Uma decisão importante sobre os seguros de vida em caso de suicídio foi a do Recurso Especial nº 1.188.091, julgado em 2011, que deu provimento ao recurso em face de uma seguradora condenando-a ao pagamento de indenização oriunda de suicídio:
DIRIETO CIVIL. SEGURO DE VIDA. SUICÍDIO. ART. 798 DO CC/02.INTERPRETAÇÃO LITERAL. IMPOSSIBILIDADE. PRESUNÇÃO DE BOA FÉ DOSEGURADO. PROVA DA PREMEDITAÇÃO. NECESSIDADE. 1. As regras relativas aos contratos de seguro devem ser interpretadas sempre com base nos princípios da boa-fé e da lealdade contratual. Essa premissa é extremamente importante para a hipótese de indenização securitária decorrente de suicídio, pois dela extrai-se que a presunção de boa fé deverá também prevalecer sobre a exegese literal do art. 798 do CC/02. 2. O biênio previsto no art. 798 do CC/02 tem como objetivo evitar infindáveis discussões judiciais a respeito da premeditação do suicídio do segurado, geralmente ocorrido anos após a celebração do contrato de seguro. À luz desse novo dispositivo legal, ultrapassado o prazo de 02 anos, presumir-se-á que o suicídio não foi premeditado, mas o contrário não ocorre: se o ato foi cometido antes desse período, haverá a necessidade de prova, pela seguradora, da premeditação. 3. É desrazoável admitir que, na edição do art. 798 do CC/02, o legislador, em detrimento do beneficiário de boa-fé, tenha deliberadamente suprimido o critério subjetivo para aferição da premeditação do suicídio. O período de 02 anos contido na norma não deve ser examinado isoladamente, mas em conformidade com as demais circunstâncias que envolveram sua elaboração, pois seu objetivo certamente não foi substituir a prova da premeditação do suicídio pelo mero transcurso de um lapso temporal. 4. O planejamento do ato suicida, para fins de fraude contra o seguro, nunca poderá ser presumido. Aplica-se à espécie o princípio segundo o qual a boa-fé é sempre pressuposta, enquanto a má-fé deve ser comprovada. 5. Há de se distinguir a premeditação que diz respeito ao ato do suicídio daquela que se refere ao ato de contratar o seguro com a finalidade única de favorecer o beneficiário que receberá o capital segurado. Somente a última hipótese permite a exclusão da cobertura contratada, pois configura a má-fé contratual. 6. Recurso especial provido. (STJ , Relator: Ministra NANCY ANDRIGHI, Data de Julgamento: 26/04/2011, T3 – TERCEIRA TURMA)
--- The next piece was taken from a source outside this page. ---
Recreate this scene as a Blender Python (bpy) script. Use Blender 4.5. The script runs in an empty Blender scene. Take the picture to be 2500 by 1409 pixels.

Após esta análise, podemos constatar que, mesmo o Código Civil sendo objetivo para acabar com as discussões sobre a cobertura securitária em casos de suicídio, há uma grande divergência a respeito da necessidade de comprovação da premeditação. O maior desafio seria a decisão sobre o ônus da prova neste caso de suicídio, que é algo totalmente subjetivo e de difícil comprovação em caso de premeditação.